>> Start

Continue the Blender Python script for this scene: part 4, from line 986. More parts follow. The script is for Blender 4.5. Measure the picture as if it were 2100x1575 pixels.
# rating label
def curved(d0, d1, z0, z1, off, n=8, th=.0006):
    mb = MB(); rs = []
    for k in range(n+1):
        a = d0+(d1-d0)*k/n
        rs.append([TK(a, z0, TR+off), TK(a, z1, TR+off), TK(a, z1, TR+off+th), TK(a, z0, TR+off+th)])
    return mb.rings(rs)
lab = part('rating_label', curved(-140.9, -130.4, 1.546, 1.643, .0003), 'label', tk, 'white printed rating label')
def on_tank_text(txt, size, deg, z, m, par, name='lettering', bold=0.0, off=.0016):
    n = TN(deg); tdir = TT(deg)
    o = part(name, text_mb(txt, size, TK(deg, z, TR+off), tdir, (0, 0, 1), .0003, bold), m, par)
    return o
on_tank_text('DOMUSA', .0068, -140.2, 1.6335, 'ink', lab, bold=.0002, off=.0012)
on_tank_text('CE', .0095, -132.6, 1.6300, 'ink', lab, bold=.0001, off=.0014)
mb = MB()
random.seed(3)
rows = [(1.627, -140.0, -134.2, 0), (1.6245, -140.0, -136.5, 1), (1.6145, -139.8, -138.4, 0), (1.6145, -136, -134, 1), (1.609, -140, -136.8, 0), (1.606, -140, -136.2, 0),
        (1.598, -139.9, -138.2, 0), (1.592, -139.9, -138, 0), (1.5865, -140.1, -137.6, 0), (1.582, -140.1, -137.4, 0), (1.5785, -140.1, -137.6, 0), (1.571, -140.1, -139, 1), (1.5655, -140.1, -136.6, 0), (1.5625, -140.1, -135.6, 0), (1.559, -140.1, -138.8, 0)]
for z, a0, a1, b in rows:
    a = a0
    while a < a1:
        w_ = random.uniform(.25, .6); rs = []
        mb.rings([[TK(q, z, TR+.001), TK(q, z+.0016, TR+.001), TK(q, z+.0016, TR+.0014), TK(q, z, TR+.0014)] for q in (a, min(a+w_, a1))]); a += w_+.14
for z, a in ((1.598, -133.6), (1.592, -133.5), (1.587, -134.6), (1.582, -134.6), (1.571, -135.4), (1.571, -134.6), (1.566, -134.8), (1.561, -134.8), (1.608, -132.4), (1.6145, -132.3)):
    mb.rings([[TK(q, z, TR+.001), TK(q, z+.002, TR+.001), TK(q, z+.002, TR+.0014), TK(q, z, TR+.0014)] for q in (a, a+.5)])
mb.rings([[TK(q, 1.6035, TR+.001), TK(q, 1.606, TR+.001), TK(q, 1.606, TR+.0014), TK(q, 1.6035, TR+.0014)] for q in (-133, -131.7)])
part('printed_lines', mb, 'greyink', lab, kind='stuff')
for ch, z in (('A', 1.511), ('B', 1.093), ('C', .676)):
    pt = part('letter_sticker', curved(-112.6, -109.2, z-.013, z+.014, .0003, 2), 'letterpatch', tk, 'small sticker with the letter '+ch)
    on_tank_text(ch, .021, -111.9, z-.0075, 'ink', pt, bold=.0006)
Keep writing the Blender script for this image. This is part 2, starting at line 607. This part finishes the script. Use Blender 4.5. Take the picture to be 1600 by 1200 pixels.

>> End

_GOAL_
Quote all of the entries exactly as they appear.

_ANSWER FOR THE TASK_
Continue the Blender Python script for this scene: part 4, from line 986. More parts follow. The script is for Blender 4.5. Measure the picture as if it were 2100x1575 pixels.
# rating label
def curved(d0, d1, z0, z1, off, n=8, th=.0006):
    mb = MB(); rs = []
    for k in range(n+1):
        a = d0+(d1-d0)*k/n
        rs.append([TK(a, z0, TR+off), TK(a, z1, TR+off), TK(a, z1, TR+off+th), TK(a, z0, TR+off+th)])
    return mb.rings(rs)
lab = part('rating_label', curved(-140.9, -130.4, 1.546, 1.643, .0003), 'label', tk, 'white printed rating label')
def on_tank_text(txt, size, deg, z, m, par, name='lettering', bold=0.0, off=.0016):
    n = TN(deg); tdir = TT(deg)
    o = part(name, text_mb(txt, size, TK(deg, z, TR+off), tdir, (0, 0, 1), .0003, bold), m, par)
    return o
on_tank_text('DOMUSA', .0068, -140.2, 1.6335, 'ink', lab, bold=.0002, off=.0012)
on_tank_text('CE', .0095, -132.6, 1.6300, 'ink', lab, bold=.0001, off=.0014)
mb = MB()
random.seed(3)
rows = [(1.627, -140.0, -134.2, 0), (1.6245, -140.0, -136.5, 1), (1.6145, -139.8, -138.4, 0), (1.6145, -136, -134, 1), (1.609, -140, -136.8, 0), (1.606, -140, -136.2, 0),
        (1.598, -139.9, -138.2, 0), (1.592, -139.9, -138, 0), (1.5865, -140.1, -137.6, 0), (1.582, -140.1, -137.4, 0), (1.5785, -140.1, -137.6, 0), (1.571, -140.1, -139, 1), (1.5655, -140.1, -136.6, 0), (1.5625, -140.1, -135.6, 0), (1.559, -140.1, -138.8, 0)]
for z, a0, a1, b in rows:
    a = a0
    while a < a1:
        w_ = random.uniform(.25, .6); rs = []
        mb.rings([[TK(q, z, TR+.001), TK(q, z+.0016, TR+.001), TK(q, z+.0016, TR+.0014), TK(q, z, TR+.0014)] for q in (a, min(a+w_, a1))]); a += w_+.14
for z, a in ((1.598, -133.6), (1.592, -133.5), (1.587, -134.6), (1.582, -134.6), (1.571, -135.4), (1.571, -134.6), (1.566, -134.8), (1.561, -134.8), (1.608, -132.4), (1.6145, -132.3)):
    mb.rings([[TK(q, z, TR+.001), TK(q, z+.002, TR+.001), TK(q, z+.002, TR+.0014), TK(q, z, TR+.0014)] for q in (a, a+.5)])
mb.rings([[TK(q, 1.6035, TR+.001), TK(q, 1.606, TR+.001), TK(q, 1.606, TR+.0014), TK(q, 1.6035, TR+.0014)] for q in (-133, -131.7)])
part('printed_lines', mb, 'greyink', lab, kind='stuff')
for ch, z in (('A', 1.511), ('B', 1.093), ('C', .676)):
    pt = part('letter_sticker', curved(-112.6, -109.2, z-.013, z+.014, .0003, 2), 'letterpatch', tk, 'small sticker with the letter '+ch)
    on_tank_text(ch, .021, -111.9, z-.0075, 'ink', pt, bold=.0006)
Keep writing the Blender script for this image. This is part 2, starting at line 607. This part finishes the script. Use Blender 4.5. Take the picture to be 1600 by 1200 pixels.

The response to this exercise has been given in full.